Author: Ken Shaw ★2017
Date: 2015-02-13 07:25
I hear four things:
1. She's moving he entire tongue forward and back. there should be almost no tongue movement. Just the tip of the tongue moves a tiny bit away from the reed.
2. She is loosening her embouchure and perhaps dropping her jaw as she tongues each note. Work with her on keeping her embouchure and jaw motionless. There should also be no motion in her throat. (If she were a guy, the adam's apple would be bobbing up and down.)
3. She's dropping and then pushing the air pressure as she tongues. Have her rest the bell on her knee (or between her knees), put her right hand on her belly her ribs and play tongued C-D-E-D-C. She'll almost certainly feel herself making a puff of air on each note. Have her become aware of producing a steady air stream, with no puffs. Puffing air and constricting the throat reinforce one another, so insist that she play a perfect legato as far as her abdomen, throat, jaw and tongue are concerned.
4. She is "attacking" each note, starting the tone with her tongue. The correct mental image (and physical action) is to set the air pressure at playing level, stop the tone with the tongue tip and then remove the tongue to "release" the tone. The tongue does nothing to start the tone. It just moves away from the reed. The tone is already there. The tongue just lets it be heard.
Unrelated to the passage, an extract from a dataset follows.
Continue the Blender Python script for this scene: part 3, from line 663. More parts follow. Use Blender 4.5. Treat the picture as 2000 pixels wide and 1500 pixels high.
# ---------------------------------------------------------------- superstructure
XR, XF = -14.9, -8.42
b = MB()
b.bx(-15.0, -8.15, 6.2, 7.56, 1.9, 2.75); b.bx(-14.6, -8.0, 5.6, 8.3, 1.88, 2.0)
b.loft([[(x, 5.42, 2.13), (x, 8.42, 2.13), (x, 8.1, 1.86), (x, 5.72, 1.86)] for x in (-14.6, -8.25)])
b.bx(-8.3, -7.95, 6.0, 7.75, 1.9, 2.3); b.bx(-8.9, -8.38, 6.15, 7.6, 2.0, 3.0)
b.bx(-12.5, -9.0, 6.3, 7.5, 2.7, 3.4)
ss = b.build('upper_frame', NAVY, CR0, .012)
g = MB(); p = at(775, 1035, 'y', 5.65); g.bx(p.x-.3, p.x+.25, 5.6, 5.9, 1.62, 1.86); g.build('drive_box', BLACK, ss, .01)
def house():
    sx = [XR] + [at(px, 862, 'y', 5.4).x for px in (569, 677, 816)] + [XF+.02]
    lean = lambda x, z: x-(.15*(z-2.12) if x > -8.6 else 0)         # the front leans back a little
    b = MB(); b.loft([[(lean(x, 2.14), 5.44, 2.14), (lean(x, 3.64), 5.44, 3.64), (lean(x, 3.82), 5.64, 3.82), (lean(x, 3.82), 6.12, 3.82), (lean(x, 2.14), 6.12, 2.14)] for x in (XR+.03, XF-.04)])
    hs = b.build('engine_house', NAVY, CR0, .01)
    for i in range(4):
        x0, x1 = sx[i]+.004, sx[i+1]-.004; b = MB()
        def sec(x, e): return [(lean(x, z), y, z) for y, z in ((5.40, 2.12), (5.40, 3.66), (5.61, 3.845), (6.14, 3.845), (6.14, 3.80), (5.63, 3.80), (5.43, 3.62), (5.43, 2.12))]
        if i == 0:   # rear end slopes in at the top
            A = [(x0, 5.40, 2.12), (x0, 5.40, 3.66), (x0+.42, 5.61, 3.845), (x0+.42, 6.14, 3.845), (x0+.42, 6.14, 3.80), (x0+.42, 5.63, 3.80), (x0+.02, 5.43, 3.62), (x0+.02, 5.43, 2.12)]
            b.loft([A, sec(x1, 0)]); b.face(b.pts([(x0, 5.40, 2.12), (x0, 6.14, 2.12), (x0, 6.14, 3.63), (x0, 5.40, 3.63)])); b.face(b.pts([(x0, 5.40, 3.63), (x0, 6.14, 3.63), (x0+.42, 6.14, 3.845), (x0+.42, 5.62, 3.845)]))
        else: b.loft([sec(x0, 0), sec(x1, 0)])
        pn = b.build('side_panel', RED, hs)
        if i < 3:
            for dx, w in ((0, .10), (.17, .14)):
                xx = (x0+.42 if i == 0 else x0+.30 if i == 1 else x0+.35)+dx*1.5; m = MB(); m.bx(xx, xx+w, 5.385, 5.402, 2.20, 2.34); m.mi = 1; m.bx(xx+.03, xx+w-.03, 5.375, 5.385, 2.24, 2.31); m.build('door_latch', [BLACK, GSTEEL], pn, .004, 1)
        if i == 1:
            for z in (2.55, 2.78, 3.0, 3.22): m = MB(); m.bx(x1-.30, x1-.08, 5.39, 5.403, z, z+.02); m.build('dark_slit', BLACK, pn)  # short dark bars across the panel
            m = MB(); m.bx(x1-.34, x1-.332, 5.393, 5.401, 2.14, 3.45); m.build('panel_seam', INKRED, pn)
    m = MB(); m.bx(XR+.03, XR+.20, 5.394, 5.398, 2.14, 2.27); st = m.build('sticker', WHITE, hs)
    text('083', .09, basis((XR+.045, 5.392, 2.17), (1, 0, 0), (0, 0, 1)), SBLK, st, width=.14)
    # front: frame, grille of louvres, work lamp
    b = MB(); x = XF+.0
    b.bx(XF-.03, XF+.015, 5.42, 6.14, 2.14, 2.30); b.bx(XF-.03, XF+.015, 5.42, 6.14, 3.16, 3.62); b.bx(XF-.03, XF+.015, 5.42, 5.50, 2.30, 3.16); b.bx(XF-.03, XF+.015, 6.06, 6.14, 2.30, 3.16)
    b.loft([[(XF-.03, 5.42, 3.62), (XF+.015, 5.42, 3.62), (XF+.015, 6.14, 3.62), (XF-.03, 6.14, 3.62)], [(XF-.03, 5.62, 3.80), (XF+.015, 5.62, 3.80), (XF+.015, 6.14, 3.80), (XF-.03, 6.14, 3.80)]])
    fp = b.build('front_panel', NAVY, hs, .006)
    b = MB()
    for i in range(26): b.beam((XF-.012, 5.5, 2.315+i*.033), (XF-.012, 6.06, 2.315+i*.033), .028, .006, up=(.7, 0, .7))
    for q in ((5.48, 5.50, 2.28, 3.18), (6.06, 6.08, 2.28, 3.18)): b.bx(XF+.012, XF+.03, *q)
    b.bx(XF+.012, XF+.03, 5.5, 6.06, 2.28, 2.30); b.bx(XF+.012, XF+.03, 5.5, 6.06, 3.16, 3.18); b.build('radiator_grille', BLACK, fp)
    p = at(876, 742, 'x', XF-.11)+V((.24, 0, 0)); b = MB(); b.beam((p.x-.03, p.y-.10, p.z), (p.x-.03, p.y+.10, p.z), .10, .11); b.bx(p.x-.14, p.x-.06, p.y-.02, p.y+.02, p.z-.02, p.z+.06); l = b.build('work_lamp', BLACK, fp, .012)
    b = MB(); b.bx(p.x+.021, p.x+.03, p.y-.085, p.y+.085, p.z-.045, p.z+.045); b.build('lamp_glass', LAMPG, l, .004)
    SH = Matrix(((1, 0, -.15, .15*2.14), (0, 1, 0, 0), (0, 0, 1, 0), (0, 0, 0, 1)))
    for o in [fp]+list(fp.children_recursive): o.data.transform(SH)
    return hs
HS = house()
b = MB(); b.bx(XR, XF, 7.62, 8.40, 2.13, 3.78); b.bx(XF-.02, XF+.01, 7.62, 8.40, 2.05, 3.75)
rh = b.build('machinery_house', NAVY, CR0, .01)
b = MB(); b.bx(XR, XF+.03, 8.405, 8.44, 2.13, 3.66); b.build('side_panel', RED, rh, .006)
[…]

Have her sing C-D-E-F-G-F-E-D-C, first legato, then starting each note as a LA and then as a DA, but always keeping the air flowing. Don't let her sing to herself. Sing LOUD. Sing to your mother in the last row of the balcony.
Then go to the clarinet. Play a solid low C and move the tongue tip past the reed, but *miss*. Think luh-luh-luh. Then move the tongue tip toward the reed until it barely brushes the tip. Then do the same on C-D-E-F-G-F-E-D-C.
Think always of less effort, not more. Play a perfect legato, like a smooth-flowing stream. Articulation is like a leaf or at most a pebble skimming by.
Finally, as everyone else has said, she needs to put a lot more into the process. As Arnold Jacobs said, it's all Wind and Song.